-- START Dataset section --

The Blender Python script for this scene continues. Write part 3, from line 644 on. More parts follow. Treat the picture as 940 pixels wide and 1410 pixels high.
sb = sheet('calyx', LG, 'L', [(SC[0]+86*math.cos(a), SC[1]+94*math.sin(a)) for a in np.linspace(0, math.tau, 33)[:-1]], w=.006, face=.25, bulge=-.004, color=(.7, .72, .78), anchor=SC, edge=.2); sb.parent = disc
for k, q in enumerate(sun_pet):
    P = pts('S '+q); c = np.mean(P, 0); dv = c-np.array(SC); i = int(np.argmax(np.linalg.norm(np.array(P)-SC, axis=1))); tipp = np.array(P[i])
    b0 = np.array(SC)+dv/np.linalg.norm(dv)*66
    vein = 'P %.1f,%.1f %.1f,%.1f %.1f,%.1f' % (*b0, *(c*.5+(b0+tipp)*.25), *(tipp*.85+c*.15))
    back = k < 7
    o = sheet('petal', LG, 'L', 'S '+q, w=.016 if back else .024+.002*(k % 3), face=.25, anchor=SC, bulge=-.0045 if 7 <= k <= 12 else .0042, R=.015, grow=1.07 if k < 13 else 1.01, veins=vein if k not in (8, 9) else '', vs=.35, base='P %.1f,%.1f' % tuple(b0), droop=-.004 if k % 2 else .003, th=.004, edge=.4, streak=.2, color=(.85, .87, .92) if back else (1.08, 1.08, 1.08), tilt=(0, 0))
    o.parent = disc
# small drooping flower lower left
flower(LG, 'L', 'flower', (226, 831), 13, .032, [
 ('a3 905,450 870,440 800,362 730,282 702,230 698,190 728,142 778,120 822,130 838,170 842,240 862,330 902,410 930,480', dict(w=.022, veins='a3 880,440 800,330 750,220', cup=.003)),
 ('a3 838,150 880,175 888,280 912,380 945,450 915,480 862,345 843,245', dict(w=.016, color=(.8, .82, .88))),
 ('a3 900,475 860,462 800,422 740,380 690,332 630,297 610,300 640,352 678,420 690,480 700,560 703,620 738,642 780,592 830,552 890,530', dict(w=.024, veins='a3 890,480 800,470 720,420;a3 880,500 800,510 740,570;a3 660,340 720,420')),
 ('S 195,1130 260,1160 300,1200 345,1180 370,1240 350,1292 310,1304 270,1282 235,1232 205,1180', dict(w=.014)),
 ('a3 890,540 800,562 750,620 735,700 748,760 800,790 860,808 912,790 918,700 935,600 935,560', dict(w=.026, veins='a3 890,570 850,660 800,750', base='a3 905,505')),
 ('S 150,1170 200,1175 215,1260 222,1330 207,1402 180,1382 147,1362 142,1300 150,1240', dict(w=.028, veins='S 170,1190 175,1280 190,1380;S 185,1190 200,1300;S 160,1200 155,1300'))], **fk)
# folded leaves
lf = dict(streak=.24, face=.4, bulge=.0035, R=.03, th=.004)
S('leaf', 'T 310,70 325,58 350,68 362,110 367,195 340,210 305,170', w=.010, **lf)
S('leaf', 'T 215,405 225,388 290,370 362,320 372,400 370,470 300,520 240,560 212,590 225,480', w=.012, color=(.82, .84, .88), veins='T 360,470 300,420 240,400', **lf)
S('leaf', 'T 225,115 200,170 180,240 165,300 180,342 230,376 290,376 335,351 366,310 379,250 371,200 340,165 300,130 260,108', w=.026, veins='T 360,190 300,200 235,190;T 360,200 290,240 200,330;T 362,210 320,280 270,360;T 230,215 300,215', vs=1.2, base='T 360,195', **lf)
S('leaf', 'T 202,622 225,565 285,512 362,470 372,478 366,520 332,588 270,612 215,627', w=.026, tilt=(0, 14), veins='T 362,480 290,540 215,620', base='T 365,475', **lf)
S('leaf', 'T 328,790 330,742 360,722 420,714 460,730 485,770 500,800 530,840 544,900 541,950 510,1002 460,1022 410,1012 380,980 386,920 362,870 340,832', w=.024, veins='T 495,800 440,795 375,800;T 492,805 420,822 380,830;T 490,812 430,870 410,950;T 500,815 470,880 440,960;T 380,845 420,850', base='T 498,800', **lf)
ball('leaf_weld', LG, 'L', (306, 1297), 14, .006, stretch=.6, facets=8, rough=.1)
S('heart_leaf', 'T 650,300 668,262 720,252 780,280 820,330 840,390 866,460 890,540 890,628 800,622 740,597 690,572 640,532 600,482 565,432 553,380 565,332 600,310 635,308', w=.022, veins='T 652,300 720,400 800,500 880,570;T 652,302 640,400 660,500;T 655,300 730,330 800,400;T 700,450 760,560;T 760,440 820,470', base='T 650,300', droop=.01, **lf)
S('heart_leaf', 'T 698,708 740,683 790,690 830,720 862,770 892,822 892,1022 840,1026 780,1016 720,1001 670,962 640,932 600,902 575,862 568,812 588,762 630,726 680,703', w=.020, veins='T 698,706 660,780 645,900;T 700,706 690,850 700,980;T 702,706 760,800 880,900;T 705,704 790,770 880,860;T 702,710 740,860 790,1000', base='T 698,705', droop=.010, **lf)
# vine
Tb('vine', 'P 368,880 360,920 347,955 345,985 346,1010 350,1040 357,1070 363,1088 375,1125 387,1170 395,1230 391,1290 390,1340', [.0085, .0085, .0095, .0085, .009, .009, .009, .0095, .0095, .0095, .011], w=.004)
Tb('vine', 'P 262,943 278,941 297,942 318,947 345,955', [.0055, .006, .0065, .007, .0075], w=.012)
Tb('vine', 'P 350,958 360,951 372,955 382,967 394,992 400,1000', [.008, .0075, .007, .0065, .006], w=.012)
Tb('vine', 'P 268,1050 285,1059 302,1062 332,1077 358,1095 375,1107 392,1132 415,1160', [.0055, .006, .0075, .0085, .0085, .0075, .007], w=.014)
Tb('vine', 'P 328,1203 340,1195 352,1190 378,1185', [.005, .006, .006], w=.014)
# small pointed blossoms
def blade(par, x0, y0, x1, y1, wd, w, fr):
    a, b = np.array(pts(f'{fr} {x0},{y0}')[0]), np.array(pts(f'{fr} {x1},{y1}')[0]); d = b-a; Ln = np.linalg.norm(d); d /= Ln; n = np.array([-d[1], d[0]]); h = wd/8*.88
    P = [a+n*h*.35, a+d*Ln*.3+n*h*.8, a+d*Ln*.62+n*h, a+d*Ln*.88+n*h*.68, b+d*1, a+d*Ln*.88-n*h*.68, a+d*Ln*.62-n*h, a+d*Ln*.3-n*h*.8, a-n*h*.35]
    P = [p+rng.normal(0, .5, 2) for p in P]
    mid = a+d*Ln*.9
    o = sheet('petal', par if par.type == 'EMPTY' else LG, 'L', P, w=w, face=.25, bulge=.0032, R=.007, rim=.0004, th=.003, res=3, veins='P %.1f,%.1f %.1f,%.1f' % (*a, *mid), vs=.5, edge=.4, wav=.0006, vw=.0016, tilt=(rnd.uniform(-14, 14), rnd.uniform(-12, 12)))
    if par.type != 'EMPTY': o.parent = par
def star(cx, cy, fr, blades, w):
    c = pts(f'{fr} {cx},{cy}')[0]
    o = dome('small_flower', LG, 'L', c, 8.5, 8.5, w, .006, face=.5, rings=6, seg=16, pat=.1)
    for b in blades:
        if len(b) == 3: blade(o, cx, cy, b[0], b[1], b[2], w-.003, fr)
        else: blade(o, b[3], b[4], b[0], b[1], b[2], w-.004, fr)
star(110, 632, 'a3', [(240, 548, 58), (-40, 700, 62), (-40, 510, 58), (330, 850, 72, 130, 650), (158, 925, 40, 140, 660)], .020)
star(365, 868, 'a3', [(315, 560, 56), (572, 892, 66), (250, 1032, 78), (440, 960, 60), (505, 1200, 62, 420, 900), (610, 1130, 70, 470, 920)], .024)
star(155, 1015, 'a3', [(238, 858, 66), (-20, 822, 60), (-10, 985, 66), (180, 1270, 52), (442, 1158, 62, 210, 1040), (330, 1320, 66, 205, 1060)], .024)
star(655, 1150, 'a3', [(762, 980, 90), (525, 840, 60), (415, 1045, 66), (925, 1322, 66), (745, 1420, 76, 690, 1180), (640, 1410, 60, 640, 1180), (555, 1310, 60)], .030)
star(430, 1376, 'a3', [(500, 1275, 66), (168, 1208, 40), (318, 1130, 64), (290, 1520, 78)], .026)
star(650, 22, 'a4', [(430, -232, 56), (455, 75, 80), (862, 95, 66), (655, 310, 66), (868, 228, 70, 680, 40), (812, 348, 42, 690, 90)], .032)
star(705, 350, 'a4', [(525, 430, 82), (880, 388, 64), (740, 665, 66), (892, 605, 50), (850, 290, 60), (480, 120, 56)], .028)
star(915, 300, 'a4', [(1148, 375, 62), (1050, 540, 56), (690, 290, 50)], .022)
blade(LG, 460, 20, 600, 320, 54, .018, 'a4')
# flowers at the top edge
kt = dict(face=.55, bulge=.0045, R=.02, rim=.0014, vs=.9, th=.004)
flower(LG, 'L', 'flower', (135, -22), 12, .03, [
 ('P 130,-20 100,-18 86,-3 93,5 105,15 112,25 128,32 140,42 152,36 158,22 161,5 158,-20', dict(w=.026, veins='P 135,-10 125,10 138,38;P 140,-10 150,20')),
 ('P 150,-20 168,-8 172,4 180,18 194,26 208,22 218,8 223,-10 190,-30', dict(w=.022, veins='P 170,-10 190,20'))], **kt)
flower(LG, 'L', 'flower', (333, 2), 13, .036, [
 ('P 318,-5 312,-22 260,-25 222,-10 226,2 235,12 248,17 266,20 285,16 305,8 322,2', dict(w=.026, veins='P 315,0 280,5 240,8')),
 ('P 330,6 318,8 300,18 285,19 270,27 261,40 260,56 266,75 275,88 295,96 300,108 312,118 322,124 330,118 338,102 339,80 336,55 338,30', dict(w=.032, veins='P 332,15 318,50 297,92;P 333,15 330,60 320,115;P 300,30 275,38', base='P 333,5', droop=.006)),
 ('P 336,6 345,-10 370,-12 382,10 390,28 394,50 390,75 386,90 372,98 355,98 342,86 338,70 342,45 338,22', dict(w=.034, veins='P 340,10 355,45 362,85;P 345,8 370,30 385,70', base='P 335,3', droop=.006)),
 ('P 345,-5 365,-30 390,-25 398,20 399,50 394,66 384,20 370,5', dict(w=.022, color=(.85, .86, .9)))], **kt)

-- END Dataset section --

#### Stated goal:
Quote the listing above from its first line to the line with "o = sheet('petal', LG, 'L', 'S", inclusive, and add nothing.

#### Exercise response:
The Blender Python script for this scene continues. Write part 3, from line 644 on. More parts follow. Treat the picture as 940 pixels wide and 1410 pixels high.
sb = sheet('calyx', LG, 'L', [(SC[0]+86*math.cos(a), SC[1]+94*math.sin(a)) for a in np.linspace(0, math.tau, 33)[:-1]], w=.006, face=.25, bulge=-.004, color=(.7, .72, .78), anchor=SC, edge=.2); sb.parent = disc
for k, q in enumerate(sun_pet):
    P = pts('S '+q); c = np.mean(P, 0); dv = c-np.array(SC); i = int(np.argmax(np.linalg.norm(np.array(P)-SC, axis=1))); tipp = np.array(P[i])
    b0 = np.array(SC)+dv/np.linalg.norm(dv)*66
    vein = 'P %.1f,%.1f %.1f,%.1f %.1f,%.1f' % (*b0, *(c*.5+(b0+tipp)*.25), *(tipp*.85+c*.15))
    back = k < 7
    o = sheet('petal', LG, 'L', 'S '+q, w=.016 if back else .024+.002*(k % 3), face=.25, anchor=SC, bulge=-.0045 if 7 <= k <= 12 else .0042, R=.015, grow=1.07 if k < 13 else 1.01, veins=vein if k not in (8, 9) else '', vs=.35, base='P %.1f,%.1f' % tuple(b0), droop=-.004 if k % 2 else .003, th=.004, edge=.4, streak=.2, color=(.85, .87, .92) if back else (1.08, 1.08, 1.08), tilt=(0, 0))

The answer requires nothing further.